By Scott Longman
For a while I was big into throwing myself out of airplanes. In the course of that action, I met a German exchange student who wanted to try it. This was a kid who vocalized—to everyone’s ringing irritation—that Germany was superior in all respects to the U.S. Nonetheless we picked a day to jump and I agreed to pick him up.
When I arrived Hans took one look at my ‘74 Franken-Dodge and started yammering. It had multi-colored fenders and quarters, and all of them had rust. I started it, and the dual set of glasspacks rattled his teeth.
“It is not safe. You cannot have such a car as this in Germany.”
I sighed. “This is America. Ever read Rommel on that? Americans make cars like this, save you from yourself and then fund the Marshall Plan.” I’m afraid the point was lost on him.
Hans: “It is not possible that this can be driven.”
I’d had quite enough of Hans.
My two choices: Kick his arrogant ass out, or terrify him silly. I figured if I went with the latter, he might gain some perspective. And with that, I wound it up and sidestepped the clutch.
Between the V8, the manual, the gears, and the time-hardened tires, you could throw the back end out on dry pavement fit to impress Bandit Darville. He wanted out. Nothin’ doin’ Hans. We were already manifested at the drop zone, so I’d have to pay for it if we no-showed. Plus, if you are going to jump out of an aircraft, a car getting a little loose on the way to said aircraft hardly counts as an excuse to get all frightful.
And then we hit the interstate. I pushed in a driving cassette mixtape with Thorogood, Skynyrd, Springsteen, Journey, BTO, ELO, Boston and a host of others, further amping up my driving, which was already pretty well amped.
We blazed north, with a sweet sideways nod to Paul Michael Glaser as the rear slid out and Hans went myocardial. The tape advanced on to Springsteen’s “She’s The One.”
And then I realized: I had available to me the ultimate fuck-with-Hanz-moment.
See, I’d been skydiving out here for a number of years so I knew the route. Maybe three quarters of a mile west, there had been a culvert cut through the pavement to connect some drainage ditches. But the county went totally half-assed on it: Instead of digging a deep enough ditch, the top of the corrugated steel culvert stuck up not just to the roadway level, but above it. They remedied their incompetent ditchliness by apparently backing up a dump truck full of asphalt and simply creating what amounted to the Speedbump From Hell. Or, in my Hazzard County mind, a ramp… .

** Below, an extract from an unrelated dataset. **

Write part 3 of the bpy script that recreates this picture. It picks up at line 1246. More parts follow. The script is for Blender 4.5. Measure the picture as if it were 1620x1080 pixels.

“She’s The One” going hard, I hoped I could match the timing of the jump to the song’s crescendo.
Of course Hans saw it coming, and the rising, roaring RPM of that sweet V8 motor fully telegraphing my intent. BANG, upshift. He went full-on sent-to-the-Eastern-Front apoplectic.
We hit.
Bam! went the compression shock.
We achieved full daylight under all four wheels, time stretching out compliments of the bizarre way the brain under stress slows things down, followed by …
Ka-Pow! And Hard. It was a hammer-in that made the Yucatan Meteor look like it really didn’t have its heart set on full-contact.
If you were raised on a steady diet of Them Duke Boys, this seems like a perfectly normal way to behave. Same thing for Elwood Blues’ Monaco. Both, by the way, were Dodges.
Well, as it turns out, you can’t actually do things like that.
The front wheels shot straight up under the fenders on impact, the A-arms failed and the subframes bent irredeemably. Total, catastrophic damage.
We came to rest. I let the shock and the pain set in for a bit. A bad seven-one-thousand, particularly my left collarbone where the shoulder belt had done its duty. After a brief inspection, I did not drive Hans, but I scrubbed his traumatized ass to the dropzone. Maybe a mile and the car barely made it, done forever. But he got his jump.
As for me, karma spoke, and I lost the car.
But Hans I believe—and presumably those to whom he would tell the story—emerged with a greater American perspective.